To which I say, no way, José. Fish & chips does not equal sarmale.

Let’s start with the fish & chips side of the equation. You do not make fish & chips. You go to the fish & chip shop. It is fast food: you eat it, enjoy it, but you feel kind of bad afterwards and, depending on the level of greasiness, you may feel like you need a shower afterwards. If you’re a mother and supper at your house is fish & chips more than once a week, the adjective “bad” may well be applied to your parenting skills (although your children no doubt love you dearly).

Now for the sarmale. They are quite simply a labour of love. There are two options here: 1) you go to a restaurant and 2) you know someone who knows the art of making them and who is sure to be on your Christmas card list for evermore. The preparation is extensive: there are cabbage leaves to be boiled, rice to be mixed with pork and herbs, little rolls to be wrapped. It is a day’s work.

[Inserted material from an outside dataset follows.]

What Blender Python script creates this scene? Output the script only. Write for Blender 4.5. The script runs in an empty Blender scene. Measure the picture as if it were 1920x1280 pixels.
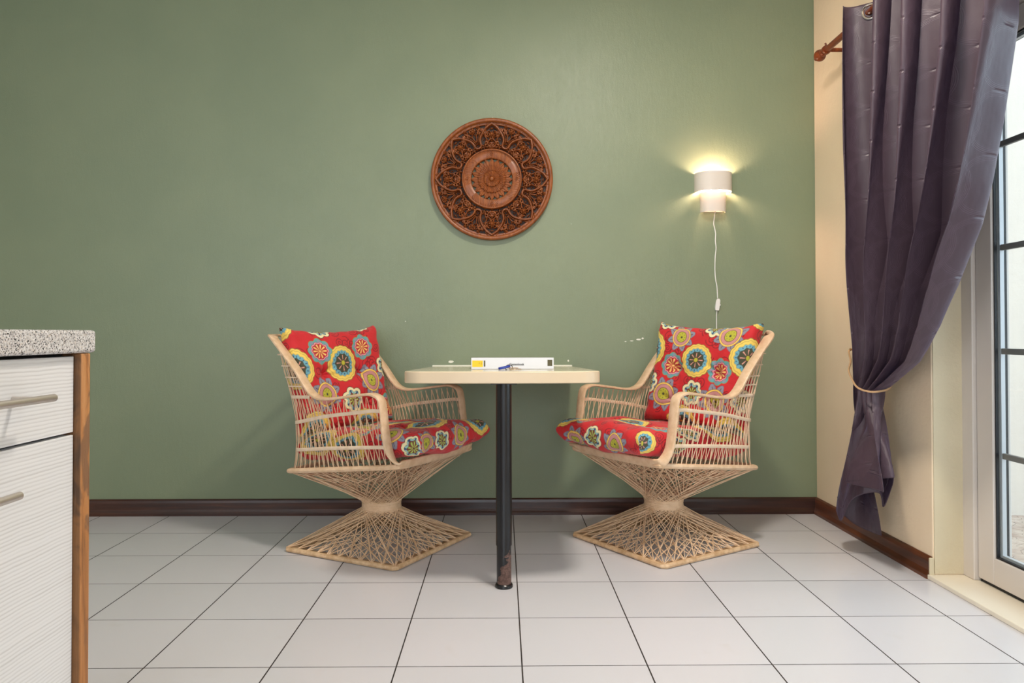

Sarmale equate, roughly, to roast beef, Yorkshire pudding and three veg. The difference is that, although the British equivalent does require a lot of presence in the kitchen, you don’t have to be active on the cooking front for all that time: there’s considerably more scope for getting tipsy with a glass of red and leafing through the Sunday papers.

Fish and chips, I propose, equals a shaorma, a Romanian kebab. You buy it from the shop, consume it with gusto, but come home feeling slightly bad and probably in need of a shower. I hear some protests that a shaorma is not authentically Romanian but rather a Turkish import, so it might have to be mici instead: barbecued meat rolls. But for me, a shaorma is the equivalent.

And to go back to the fish & chips I was served: there was no greasy fish & chip shop involved. The components were removed from the freezer compartment, inserted in the oven, perhaps shaken a little. All in all, far short of the truly saturated-in-grease fish & chips experience.

So what do I owe for this fish-and-chips-from-the-freezer supper? Ciorba de burta (“stomach soup”). From a can, courtesy of Albinuta, the purveyor of all fine Romanian food in the UK.